Smart helps. Sometimes, we're smart. Sometimes not.

We bent on the two head sails. We're getting better at horsing the things around because — well — with only one of us to do the horsing, we have to be more efficient. Lay them out properly, feed them properly: more neatness, less muscle.


We opened the water tanks two weekends ago. We thought we had drained them before winter. We hadn't. We'd let the water run for a while. The pump finally seemed to be sucking air from all three tanks. Turned out that they weren't really empty. They were about ¼ full.

We manually pumped the water out. One gallon at a time. This took several hours.

This was Not Smart. Very, very not smart.
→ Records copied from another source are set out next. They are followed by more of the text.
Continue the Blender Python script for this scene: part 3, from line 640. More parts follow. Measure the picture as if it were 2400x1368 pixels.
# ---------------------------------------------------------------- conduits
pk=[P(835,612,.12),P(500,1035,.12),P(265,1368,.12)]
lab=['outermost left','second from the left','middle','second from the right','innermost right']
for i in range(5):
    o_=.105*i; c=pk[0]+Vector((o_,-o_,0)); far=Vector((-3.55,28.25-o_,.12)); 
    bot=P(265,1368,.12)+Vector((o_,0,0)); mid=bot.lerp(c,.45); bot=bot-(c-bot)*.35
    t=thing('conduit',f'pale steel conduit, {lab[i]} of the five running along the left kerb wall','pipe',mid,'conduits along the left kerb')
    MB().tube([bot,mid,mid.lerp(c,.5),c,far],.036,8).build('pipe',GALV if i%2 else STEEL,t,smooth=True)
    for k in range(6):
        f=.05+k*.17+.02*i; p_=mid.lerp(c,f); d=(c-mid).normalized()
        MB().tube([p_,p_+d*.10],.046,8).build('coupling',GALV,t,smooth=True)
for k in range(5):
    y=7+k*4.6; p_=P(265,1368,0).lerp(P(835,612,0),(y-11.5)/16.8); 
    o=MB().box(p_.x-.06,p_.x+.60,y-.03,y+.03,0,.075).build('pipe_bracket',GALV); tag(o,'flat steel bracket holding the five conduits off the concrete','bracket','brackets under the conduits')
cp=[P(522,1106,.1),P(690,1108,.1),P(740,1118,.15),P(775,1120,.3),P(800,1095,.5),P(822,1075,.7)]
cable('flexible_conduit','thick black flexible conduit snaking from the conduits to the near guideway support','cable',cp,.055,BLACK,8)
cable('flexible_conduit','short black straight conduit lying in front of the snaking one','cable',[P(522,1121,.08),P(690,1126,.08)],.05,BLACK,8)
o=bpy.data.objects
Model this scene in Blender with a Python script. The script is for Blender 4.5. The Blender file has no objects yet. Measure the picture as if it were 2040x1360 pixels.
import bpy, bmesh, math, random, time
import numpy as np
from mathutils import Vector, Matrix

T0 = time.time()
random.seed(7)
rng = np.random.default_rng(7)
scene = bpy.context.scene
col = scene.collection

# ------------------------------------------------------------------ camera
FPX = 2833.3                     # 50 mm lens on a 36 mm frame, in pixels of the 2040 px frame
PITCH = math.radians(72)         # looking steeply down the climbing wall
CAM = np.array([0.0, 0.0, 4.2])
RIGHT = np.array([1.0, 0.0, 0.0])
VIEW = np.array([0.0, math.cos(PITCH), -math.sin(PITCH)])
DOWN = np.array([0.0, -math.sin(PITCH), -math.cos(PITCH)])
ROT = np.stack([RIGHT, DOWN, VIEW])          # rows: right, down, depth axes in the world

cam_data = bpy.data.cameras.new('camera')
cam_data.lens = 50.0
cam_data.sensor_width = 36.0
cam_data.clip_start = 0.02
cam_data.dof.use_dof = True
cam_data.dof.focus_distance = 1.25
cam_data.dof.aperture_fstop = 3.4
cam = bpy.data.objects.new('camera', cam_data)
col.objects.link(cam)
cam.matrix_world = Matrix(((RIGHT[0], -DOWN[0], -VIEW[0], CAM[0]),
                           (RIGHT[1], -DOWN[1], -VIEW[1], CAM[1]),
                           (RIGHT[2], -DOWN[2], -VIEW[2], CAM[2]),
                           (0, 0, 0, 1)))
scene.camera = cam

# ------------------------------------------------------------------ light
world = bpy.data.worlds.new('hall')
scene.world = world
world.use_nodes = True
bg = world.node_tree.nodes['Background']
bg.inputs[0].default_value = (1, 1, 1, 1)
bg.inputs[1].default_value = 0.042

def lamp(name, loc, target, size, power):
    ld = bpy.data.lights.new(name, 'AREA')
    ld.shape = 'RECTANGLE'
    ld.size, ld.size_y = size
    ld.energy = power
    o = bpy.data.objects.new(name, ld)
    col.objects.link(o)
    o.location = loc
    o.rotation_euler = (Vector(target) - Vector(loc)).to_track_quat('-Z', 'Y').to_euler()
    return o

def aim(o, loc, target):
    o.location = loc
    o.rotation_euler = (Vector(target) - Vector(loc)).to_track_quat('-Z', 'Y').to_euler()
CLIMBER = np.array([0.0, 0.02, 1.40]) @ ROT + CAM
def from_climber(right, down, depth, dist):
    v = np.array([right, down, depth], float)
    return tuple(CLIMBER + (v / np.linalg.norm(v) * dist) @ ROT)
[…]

It turns out we have a perfectly good electrical pump we used to transfer fresh water from a bladder in the dinghy into the tanks. Did we use this? Not the first weekend. No.

The next weekend, we busted out the powered water transfer pump. It's high pressure. We can use it spray around inside the tank to do a better job rinsing.



After leaving them open for a week. CA Vacuumed the grit out of the tanks. We used the shopvac running from the inverter. Want to see POWER?

Yes. That's 81.7 Amps at 12.8 Volts.

81 Amps will drain the batteries stone dead in about 5 hours.

A few minutes of vacuuming is an amazing amount of power.


The next issue is sanitizing the tanks. Chlorine Bleach is popular, but it's potentially a bad thing: it interacts with the aluminum parts, leading to pitting and aluminum chloride (AlCl3) crystals.

This article says — in effect — don't worry about one-shot chlorine bleach ruining your tanks: Curing the Tainted Tank. They suggest ¼ cup per gallon: a ratio of 1:64. Call it 1.5 gallons of bleach per tank. A three hour sit. And then pump the tank dry. Rinse until it doesn't smell.

(Incorrectly, the article suggests "use one gallon of solution for each 5 gallons of tank capacity" which doesn't make any sense. One gallon of bleach for 50 gallons of tank makes more sense. A gallon is 128 ounces.)

For 90 gallon or so tanks, this takes a while. A long while. It's 20 minutes to fill. If we use our electric water pump (the one we forgot about on Sunday!) it might make the draining job go a little more quickly.

The issue is that 3 gallons of bleach winds up in the Bay.

The alternative seems to be a 1:20 ratio of vinegar. Let it sit for several days. That's 4.5 gallons of vinegar. Per tank. This seems less destructive. This looks like the next few weekends will be spent putting water (and vinegar) in. Or cleaning. Or rinsing. Or refilling.

We've pickled the starboard-side tank. Next weekend we'll pump the pickle water out and put some dock water in.

The port-side tank is up next. Access is more awkward because the settee is partially in the way.